Electronics


Reading Notes

Mims, Forrest M., Getting Started in Electronics

Chapter 1

I learned in a Khan academy video that electrical current is really just electrons that get bumped loose from the orbit of an atom, making the atom into a positively charged ion. Since the negatively charged electron hit the road the atom now has fewer electrons than protons and so it is said to be positively charged. Free electrons will pop right into the empty slot left behind and return it to a neutral charge… when the reverse happens – an extra electron enters the orbit of a normal atom, that atom becomes negatively charged because of the proton/electron imbalance and is said to be a negative ion.

The idea of some atoms having electrons that are easy to pop around – like the atoms in conductive materials – basically makes sense. Mims further explains how that popping around can happen with a series of experiments though, and it’s interesting to think about how so many different physical … processes I guess? can stimulate electrical movement. Mims calls out friction, light, heat and chemicals specifically. Thinking in those terms makes the idea of current a little less mysterious…

The other major breakthrough for me so far with this chapter is static electricity! I never really thought much about it, or what it actually is… but knowing all static electricity means is that there are electrons resting on some surface (a negative static electrical charge which will flow into the first thing that conducts toward a positively charged ion) OR that the atoms on the surface of some material all got their electrons knocked off orbit and so the surface consists of positively charged ions, just hanging out there being a positive static electrical charge.

That actually makes current which I’ve struggled with a bit in the past feel understandable.

Still, I don’t yet grok these relationships. The metaphor of water pressure for voltage makes sense on its own – it’s intuitive to think of potential charge in terms of water
pressure caused by the weight of a reservoir pushing itself through a lower spigot and the speed of the water rushing through being the current (this is the easiest to grok IMHO since it’s literally a measure of electrons per second that pass some given point) and I also basically see how the analogy of resistance being the friction caused by forcing the water through the spigot since I can imagine different materials having more or less difficult atomic landscapes to circumnavigate… but I still don’t really grok potential energy and voltage in physical terms. Is it just a measure of static charge at the starting end of DC flow?

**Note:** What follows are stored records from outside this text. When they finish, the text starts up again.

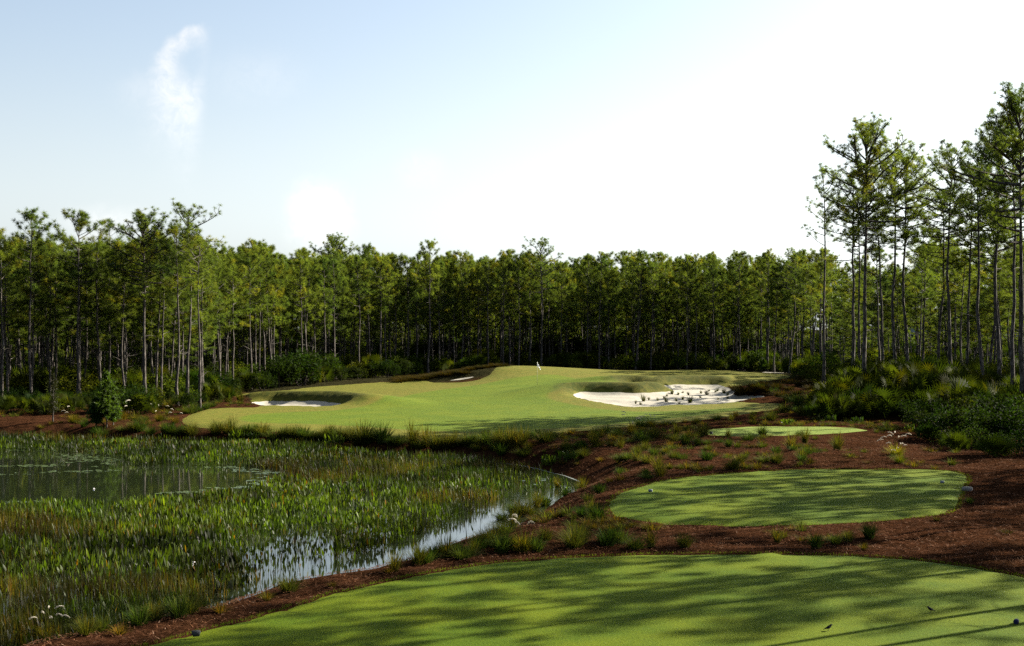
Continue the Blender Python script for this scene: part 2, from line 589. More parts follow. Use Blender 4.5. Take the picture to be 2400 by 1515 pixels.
M_TEE = mat_turf('tee_turf', (0.046, 0.077, 0.0012), (0.080, 0.103, 0.0012), (0.094, 0.106, 0.003))
M_TEE3 = mat_turf('pale_tee_turf', (0.115, 0.155, 0.03), (0.135, 0.17, 0.035), (0.15, 0.17, 0.04))
M_GREEN = mat_turf('green_turf', (0.070, 0.104, 0.010), (0.092, 0.118, 0.011), (0.104, 0.116, 0.014), True)


def mat_mulch():
    m, t = new_mat('pine_straw_ground')
    p = objpos(t)
    warp = t.n('ShaderNodeTexNoise'); warp.inputs['Scale'].default_value = 3.0
    t.l(p, warp.inputs['Vector'])
    vm = t.n('ShaderNodeVectorMath', operation='MULTIPLY_ADD')
    t.l(warp.outputs['Color'], vm.inputs[0]); vm.inputs[1].default_value = (0.5, 0.5, 0.5); t.l(p, vm.inputs[2])
    n1 = t.noise(p, 0.22, 4, 0.6)
    n2 = t.noise(scaled(t, vm.outputs[0], 9, 26, 9), 1.0, 4, 0.75)
    n3 = t.noise(scaled(t, vm.outputs[0], 30, 14, 20), 1.0, 3, 0.8)
    n4 = t.noise(p, 1.1, 4, 0.7)
    c = t.ramp(n2, [(0.30, (0.006, 0.003, 0.002)), (0.5, (0.028, 0.0108, 0.0050)), (0.62, (0.064, 0.0275, 0.0140)), (0.8, (0.17, 0.085, 0.048))])
    c2 = t.ramp(n3, [(0.3, (0.010, 0.004, 0.003)), (0.55, (0.042, 0.0185, 0.0092)), (0.8, (0.13, 0.066, 0.038))])
    c = t.mix(0.45, c, c2)
    c = t.mix(t.math('MULTIPLY', t.sstep(n4, 0.42, 0.65), 0.8), c, t.mix(1.0, c, (0.42, 0.46, 0.46), 'MULTIPLY'))
    c = t.mix(t.math('MULTIPLY', t.sstep(n1, 0.5, 0.75), 0.5), c, t.mix(1.0, c, (0.5, 0.65, 0.5), 'MULTIPLY'))
    # litter darkened in colour for the wood's shade, and on the brushy bank
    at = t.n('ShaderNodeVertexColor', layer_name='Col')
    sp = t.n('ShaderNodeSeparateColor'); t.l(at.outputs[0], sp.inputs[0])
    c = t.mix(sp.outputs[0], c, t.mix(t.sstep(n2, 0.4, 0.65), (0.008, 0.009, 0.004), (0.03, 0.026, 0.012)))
    h = t.math('ADD', n2, n3)
    b = bump(t, h, 0.9, 0.07)
    b = bump(t, n4, 0.9, 0.4, b)
    out(t, pbsdf(t, c, 0.95, b, 0.0).outputs[0])
    return m


M_MULCH = mat_mulch()


def mat_sand():
    m, t = new_mat('bunker_sand')
    p = objpos(t)
    n1 = t.noise(p, 1.2, 5, 0.6)
    n2 = t.noise(scaled(t, p, 3, 9, 3), 2.0, 3, 0.6)
    c = t.mix(n1, (0.235, 0.218, 0.18), (0.29, 0.272, 0.23))
    b = bump(t, n2, 0.3, 0.03)
    b = bump(t, n1, 0.25, 0.2, b)
    out(t, pbsdf(t, c, 0.9, b, 0.1).outputs[0])
    return m


M_SAND = mat_sand()


def mat_water():
    m, t = new_mat('pond_water')
    p = objpos(t)
    n1 = t.noise(scaled(t, p, 1, 2.2, 1), 1.6, 3, 0.6)
    n2 = t.noise(scaled(t, p, 1, 2.0, 1), 9.0, 2, 0.5)
    b = bump(t, n1, 0.05, 0.012)
    b = bump(t, n2, 0.04, 0.003, b)
    pb = pbsdf(t, (0.010, 0.014, 0.006), 0.03, b, 0.5)
    pb.inputs['IOR'].default_value = 1.62
    out(t, pb.outputs[0])
    return m


M_WATER = mat_water()


def mat_leaf(name, ca, cb, trans=0.45, rough=0.5, attr=False, spec=0.3, nscale=0.6, tint=(1.3, 1.35, 0.5)):
    """foliage: reflects and lets light through; varies over each plant and from plant to plant"""
    m, t = new_mat(name)
    oi = t.n('ShaderNodeObjectInfo')
    p = objpos(t)
    f = t.math('ADD', t.math('MULTIPLY', t.sstep(t.noise(p, nscale, 3, 0.6), 0.3, 0.7), 0.6), t.math('MULTIPLY', oi.outputs['Random'], 0.4))
    c = t.mix(f, ca, cb)
    if attr:
        at = t.n('ShaderNodeVertexColor', layer_name='Col')
        c = t.mix(1.0, c, at.outputs[0], 'MULTIPLY')
    p_ = pbsdf(t, c, rough, None, spec)
    tr = t.n('ShaderNodeBsdfTranslucent')
    t.l(t.mix(1.0, c, tint, 'MULTIPLY'), tr.inputs[0])
    mx = t.n('ShaderNodeMixShader')
    mx.inputs[0].default_value = trans
    t.l(p_.outputs[0], mx.inputs[1]); t.l(tr.outputs[0], mx.inputs[2])
    out(t, mx.outputs[0])
    return m


M_NEEDLE = mat_leaf('pine_needles', (0.034, 0.060, 0.017), (0.112, 0.134, 0.022), 0.5, 0.7, True, 0.04, 0.35)
M_SHRUB = mat_leaf('shrub_leaves', (0.007, 0.016, 0.004), (0.028, 0.036, 0.005), 0.38, 0.8, True, 0.03, 0.5)
M_PALM = mat_leaf('palmetto_fronds', (0.007, 0.018, 0.004), (0.038, 0.046, 0.004), 0.42, 0.7, True, 0.04, 0.4)
M_GRASS = mat_leaf('bunch_grass', (0.022, 0.033, 0.006), (0.062, 0.060, 0.013), 0.38, 0.8, True, 0.03, 0.5)
M_REED = mat_leaf('marsh_leaves', (0.008, 0.020, 0.003), (0.030, 0.044, 0.004), 0.42, 0.5, True, 0.12, 0.3)
M_CYP = mat_leaf('cypress_leaves', (0.030, 0.060, 0.006), (0.055, 0.085, 0.008), 0.5, 0.5, True, 0.2, 1.0)
M_PLUME = mat_leaf('grass_plumes', (0.45, 0.41, 0.33), (0.55, 0.51, 0.44), 0.5, 0.8, True, 0.1, 1.0, (1, 1, 1))
M_STRAW = mat_leaf('loose_straw', (0.042, 0.0178, 0.009), (0.10, 0.046, 0.024), 0.1, 0.9, True, 0.02, 1.0, (1, 1, 1))


def mat_bark():
    m, t = new_mat('pine_bark')
    p = objpos(t)
    n1 = t.noise(scaled(t, p, 9, 9, 2.2), 1.0, 4, 0.7)
    n2 = t.noise(p, 0.5, 3, 0.6)
    c = t.ramp(n1, [(0.38, (0.012, 0.010, 0.009)), (0.54, (0.06, 0.052, 0.046)), (0.72, (0.17, 0.16, 0.15))])
    c = t.mix(t.math('MULTIPLY', n2, 0.5), c, t.mix(1.0, c, (0.85, 0.75, 0.7), 'MULTIPLY'))
    b = bump(t, n1, 0.9, 0.05)
    out(t, pbsdf(t, c, 0.85, b, 0.15).outputs[0])
    return m


M_BARK = mat_bark()


def mat_plain(name, col, rough=0.7, var=0.15, scale=8.0, spec=0.3, metal=0.0):
    m, t = new_mat(name)
    p = objpos(t)
    n = t.noise(p, scale, 3, 0.6)
    c = t.mix(n, tuple(x * (1 - var) for x in col), tuple(min(1, x * (1 + var)) for x in col))
    pb = pbsdf(t, c, rough, bump(t, n, 0.2, 0.01), spec)
    pb.inputs['Metallic'].default_value = metal
    out(t, pb.outputs[0])
    return m


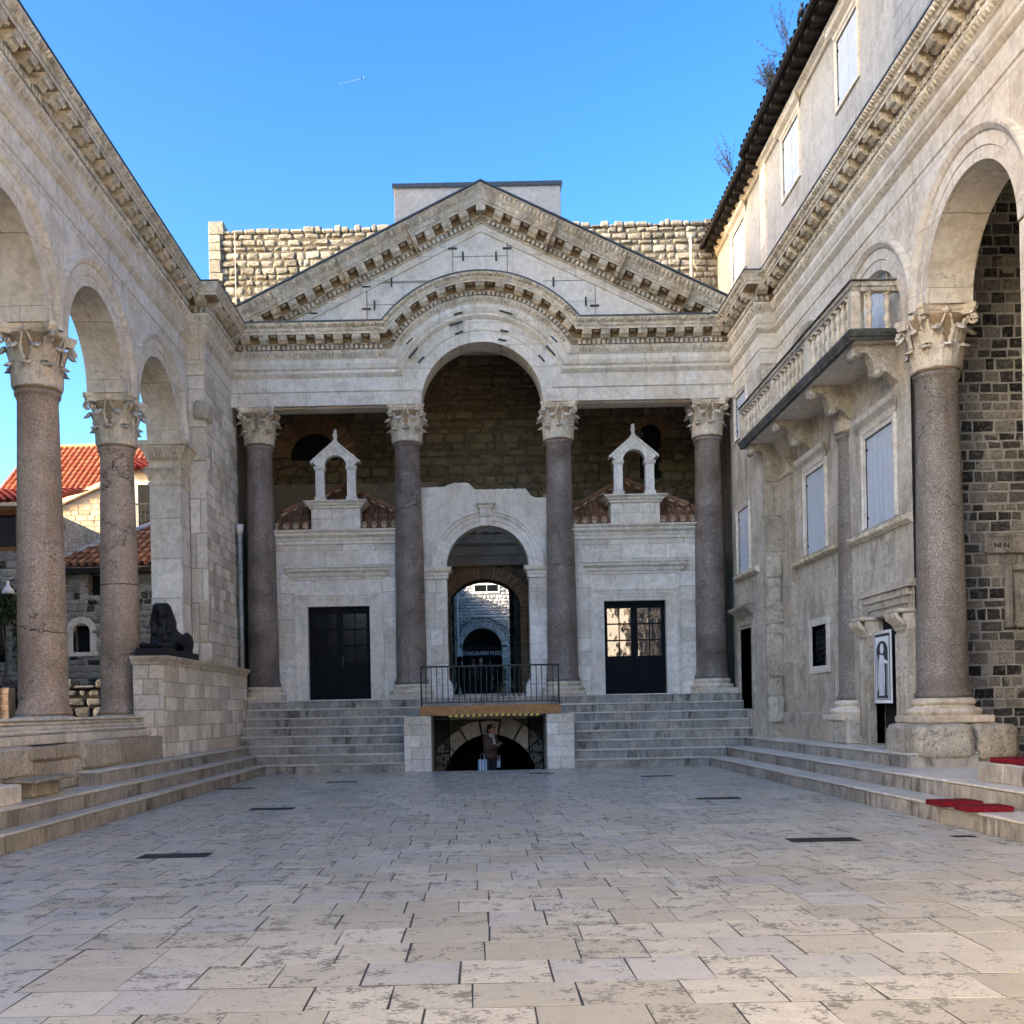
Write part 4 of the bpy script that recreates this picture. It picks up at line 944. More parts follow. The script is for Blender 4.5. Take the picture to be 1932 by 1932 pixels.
# centre portal wall
pt = thing('portal_wall', 'plastered wall with a broken top edge and moulded round arch between the two middle columns', 'portal', (.325, 29.25, 1.93))
tops = [(-1.60, 7.93), (-.84, 7.97), (-.62, 8.06), (-.2, 8.06), (-.05, 7.93), (.0, 7.86), (1.44, 7.86), (1.60, 7.66), (1.68, 7.60), (1.84, 7.58), (2.1, 7.62)]
def topz(x):
    for (a, za), (b, zb) in zip(tops, tops[1:]):
        if a <= x <= b: return za + (zb - za) * (x - a) / (b - a)
    return 7.9
cx, ri, ro, zs = .325, 1.17, 1.60, 5.65; m = MB(); y0, y1 = 29.25, 29.75
xs = sorted({-1.60, 2.1, cx - ri, cx + ri, *[a for a, _ in tops], *[cx - ri * cos(pi * k / 32) for k in range(33)]})
for a, b in zip(xs, xs[1:]):
    if b - a < 1e-6: continue
    def zb(x): return zs + sqrt(max(0, ri * ri - (x - cx) ** 2)) if abs(x - cx) < ri - 1e-6 else zs
    ins = abs((a + b) / 2 - cx) < ri
    for yy in (y0, y1): m.quad((a, yy, zb(a) if ins else zs), (b, yy, zb(b) if ins else zs), (b, yy, topz(b) + .012 * sin(b * 31)), (a, yy, topz(a) + .012 * sin(a * 31)))
    m.quad((a, y0, topz(a) + .012 * sin(a * 31)), (b, y0, topz(b) + .012 * sin(b * 31)), (b, y1, topz(b)), (a, y1, topz(a)))
    if ins: m.quad((a, y0, zb(a)), (b, y0, zb(b)), (b, y1, zb(b)), (a, y1, zb(a)))
m.build('wall', M['plaster'], pt)
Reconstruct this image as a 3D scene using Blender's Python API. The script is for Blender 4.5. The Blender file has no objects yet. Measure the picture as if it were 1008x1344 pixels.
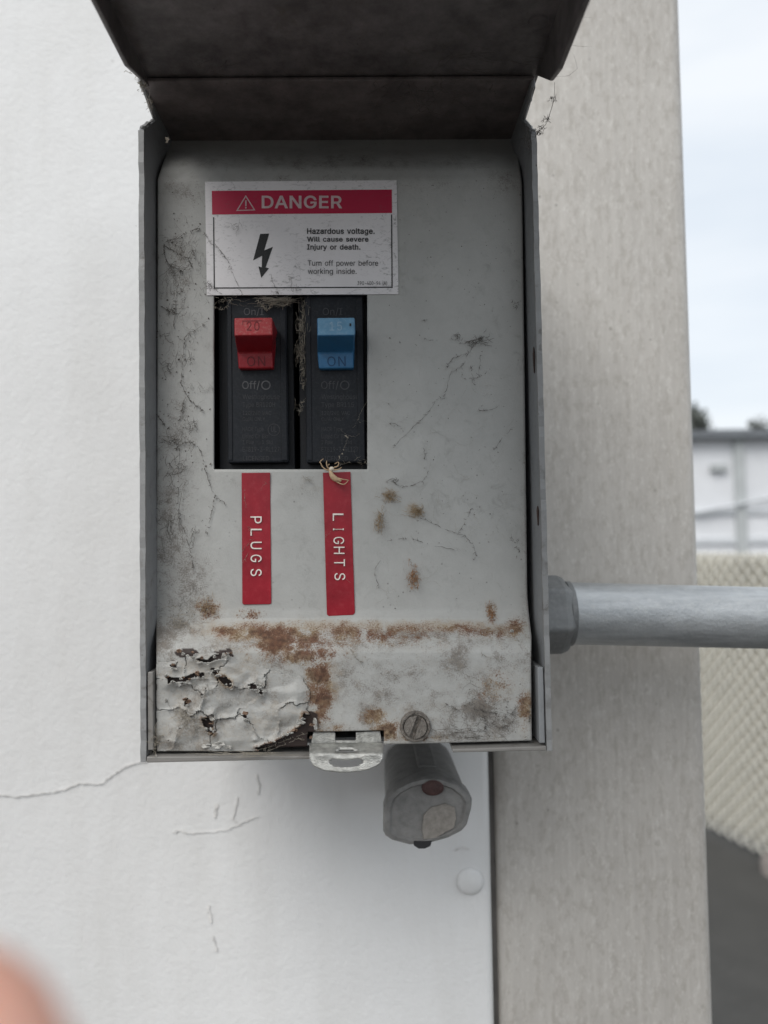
import bpy, bmesh, math, random
import numpy as np
from mathutils import Vector, Matrix, Euler
from mathutils.geometry import tessellate_polygon

SC = bpy.context.scene
COL = SC.collection
R = math.radians

# ------------------------------------------------------------------ camera
CAMZ = 1.5
CAM = Vector((0.0, -0.235, CAMZ))
cd = bpy.data.cameras.new('camera')
cam = bpy.data.objects.new('camera', cd); COL.objects.link(cam)
cam.location = CAM
ROT = (Matrix.Rotation(R(-1.0), 4, 'Z') @ Matrix.Rotation(R(90 + 2.4), 4, 'X') @ Matrix.Rotation(R(-0.95), 4, 'Z'))
cam.rotation_euler = ROT.to_euler()
cd.sensor_fit = 'HORIZONTAL'; cd.sensor_width = 25.96; cd.lens = 26.0
cd.clip_start = 0.008; cd.clip_end = 500
cd.dof.use_dof = True; cd.dof.focus_distance = 0.232; cd.dof.aperture_fstop = 9.8
SC.camera = cam
FPX = 26.0 / 25.96 * 1008

# ------------------------------------------------------------------ world and sun (overcast, bright)
SUN_EL, SUN_AZ = 46.0, 28.0          # azimuth: degrees to the left of straight behind the camera
sdir = Vector((-math.sin(R(SUN_AZ)) * math.cos(R(SUN_EL)), -math.cos(R(SUN_AZ)) * math.cos(R(SUN_EL)), math.sin(R(SUN_EL))))
w = bpy.data.worlds.new('World'); SC.world = w; w.use_nodes = True
wt = w.node_tree; wt.nodes.clear()
wo = wt.nodes.new('ShaderNodeOutputWorld'); wb = wt.nodes.new('ShaderNodeBackground')
sk = wt.nodes.new('ShaderNodeTexSky'); sk.sky_type = 'NISHITA'; sk.sun_disc = False
sk.sun_elevation = R(SUN_EL); sk.sun_rotation = math.atan2(sdir.x, sdir.y)
sk.dust_density = 3.0; sk.air_density = 1.2
wc = wt.nodes.new('ShaderNodeTexCoord'); wm = wt.nodes.new('ShaderNodeMapping'); wm.inputs['Scale'].default_value = (1.2, 1.2, 5.0)
wn = wt.nodes.new('ShaderNodeTexNoise'); wn.inputs['Scale'].default_value = 1.6; wn.inputs['Detail'].default_value = 4
wr = wt.nodes.new('ShaderNodeValToRGB')
wr.color_ramp.elements[0].position = 0.35; wr.color_ramp.elements[0].color = (6.6, 7.15, 7.75, 1)
wr.color_ramp.elements[1].position = 0.65; wr.color_ramp.elements[1].color = (7.9, 8.2, 8.5, 1)
wx = wt.nodes.new('ShaderNodeMix'); wx.data_type = 'RGBA'; wx.inputs[0].default_value = 0.88
wt.links.new(wc.outputs['Generated'], wm.inputs[0]); wt.links.new(wm.outputs[0], wn.inputs['Vector'])
wt.links.new(wn.outputs['Fac'], wr.inputs[0])
wt.links.new(sk.outputs[0], wx.inputs[6]); wt.links.new(wr.outputs[0], wx.inputs[7])
wt.links.new(wx.outputs[2], wb.inputs[0]); wb.inputs[1].default_value = 0.1
wt.links.new(wb.outputs[0], wo.inputs[0])
sl = bpy.data.lights.new('sun', 'SUN'); sl.energy = 1.5; sl.angle = R(38); sl.color = (1.0, 0.975, 0.94)
so = bpy.data.objects.new('sun', sl); COL.objects.link(so); so.location = (0, -2, 4)
so.rotation_euler = sdir.to_track_quat('Z', 'Y').to_euler()
vs = SC.view_settings
vs.view_transform = 'Standard'; vs.look = 'None'; vs.gamma = 1; vs.use_curve_mapping = False
vs.exposure = 0.36
SC.render.engine = 'CYCLES'
SC.cycles.use_denoising = True
SC.cycles.max_bounces = 8; SC.cycles.diffuse_bounces = 5

# ------------------------------------------------------------------ placing helpers
R3 = ROT.to_3x3()
def ray(px, py):
    return R3 @ Vector(((px - 504) / FPX, (672 - py) / FPX, -1.0))
def at(px, py, Y):
    """the point of the vertical plane y = Y (metres) seen at a place of the photograph"""
    d = ray(px, py); t = (Y - CAM.y) / d.y
    return CAM + d * t
def gnd(px, py, z=0.0):
    d = ray(px, py); t = (z - CAM.z) / d.z
    return CAM + d * t
def lerp(a, b, t): return a + (b - a) * t
rnd = random.Random(7)

class MB:
    def __init__(s): s.v = []; s.f = []
    def add(s, vs_, fs):
        n = len(s.v); s.v += [tuple(v) for v in vs_]; s.f += [tuple(i + n for i in f) for f in fs]
    def box(s, a, b):
        x0, y0, z0 = a; x1, y1, z1 = b
        s.add([(x0,y0,z0),(x1,y0,z0),(x1,y1,z0),(x0,y1,z0),(x0,y0,z1),(x1,y0,z1),(x1,y1,z1),(x0,y1,z1)],
              [(3,2,1,0),(4,5,6,7),(0,1,5,4),(1,2,6,5),(2,3,7,6),(3,0,4,7)])
    def prism(s, pts, ext, holes=()):
        """pts: closed outline of 3-D points in a plane; ext: extrusion vector; holes: more outlines"""
        loops = [[Vector(p) for p in pts]] + [[Vector(p) for p in h] for h in holes]
        flat = [p for l in loops for p in l]; n = len(flat)
        tri = tessellate_polygon(loops)
        ext = Vector(ext)
        vs_ = flat + [p + ext for p in flat]
        fs = []
        for t in tri:
            a, b, c = t
            nn = (flat[b] - flat[a]).cross(flat[c] - flat[a])
            if nn.dot(ext) > 0: a, b, c = c, b, a
            fs += [(a, b, c), (c + n, b + n, a + n)]
        o = 0
        for l in loops:
            k = len(l)
            for i in range(k):
                j = (i + 1) % k
                fs.append((o + i, o + j, o + j + n, o + i + n))
            o += k
        s.add(vs_, fs)
    def tube(s, pts, rad, n=5, cap=True):
        pts = [Vector(p) for p in pts]
        if len(pts) < 2: return
        rads = rad if isinstance(rad, (list, tuple)) else [rad] * len(pts)
        up = Vector((0.31, 0.17, 0.93)); rings = []
        vs_, fs = [], []
        for i, p in enumerate(pts):
            t = (pts[min(i + 1, len(pts) - 1)] - pts[max(i - 1, 0)])
            if t.length < 1e-9: t = Vector((1, 0, 0))
            t.normalize()
            u = t.cross(up)
            if u.length < 1e-4: u = t.cross(Vector((1, 0, 0)))
            u.normalize(); q = t.cross(u)
            for k in range(n):
                a = 2 * math.pi * k / n
                vs_.append(p + (u * math.cos(a) + q * math.sin(a)) * rads[i])
        for i in range(len(pts) - 1):
            for k in range(n):
                k2 = (k + 1) % n
                fs.append((i*n + k, i*n + k2, (i+1)*n + k2, (i+1)*n + k))
        if cap:
            fs.append(tuple(range(n - 1, -1, -1))); m = (len(pts) - 1) * n
            fs.append(tuple(m + k for k in range(n)))
        s.add(vs_, fs)
    def lathe(s, prof, origin, axis='Y', n=32, sx=1.0, sz=1.0, a0=0.0):
        """prof: list of (radius, along)"""
        vs_, fs = [], []
        o = Vector(origin)
        for (r, h) in prof:
            for k in range(n):
                a = a0 + 2 * math.pi * k / n
                c, q = math.cos(a) * r * sx, math.sin(a) * r * sz
                vs_.append(o + (Vector((c, h, q)) if axis == 'Y' else Vector((h, c, q)) if axis == 'X' else Vector((c, q, h))))
        for i in range(len(prof) - 1):
            for k in range(n):
                k2 = (k + 1) % n
                fs.append((i*n + k, i*n + k2, (i+1)*n + k2, (i+1)*n + k))
        fs.append(tuple(range(n - 1, -1, -1))); m = (len(prof) - 1) * n
        fs.append(tuple(m + k for k in range(n)))
        s.add(vs_, fs)
    def build(s, name, mat, parent=None, bevel=0, seg=2, smooth=False, fixn=True):
        me = bpy.data.meshes.new(name); me.from_pydata(s.v, [], s.f); me.validate(); me.update()
        if fixn:
            bm = bmesh.new(); bm.from_mesh(me); bmesh.ops.recalc_face_normals(bm, faces=bm.faces); bm.to_mesh(me); bm.free()
        return link(name, me, mat, parent, bevel, seg, smooth)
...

I basically get “power” as well which I don’t see used much in things that I’ve read, but a definition of basically “the component that does the work” makes sense to me.

Speaking of DC flow! This chapter explained the difference between AC and DC current so clearly I feel like I must have it wrong since it’s so simple… anyway my understanding is that all DC / direct current means is a current that flows in one direction. There is also an associated voltage drop as the electrons flow through the system and experience resistance… at least I think that’s how the voltage drop happens?

AC or alternating current is interesting. Mims says it is typically produced by spinning a coil inside a magnetic field, though how exactly that produces the alternation of flow from one direction to another I’m not sure. It’s clear enough though that the oscillation produces a sinewave motion and I at least can acknowledge that there is an additional property of AC that tends to encourage electron flow in adjacent sections of the circuit, and so is suitable for long-distance power transmission where DC would suffer from a voltage drop from the resistance caused by traveling a great distance over the wire. (Which also jives with what J was telling me about a huge mistake I made in my original approach to a little solenoid circuit which placed the power source next to the controller instead of the solenoid… and the voltage drop made the solenoid behave poorly. (Gummy action, sometimes barely activating, etc.)

The really mindblowing section of this chapter though is the page that describes simply how to make a basic solenoid AND a motor (of sorts) from just a plastic straw, iron nail, copper wire and a battery. So OF COURSE I’m going to play around with that! Amazing.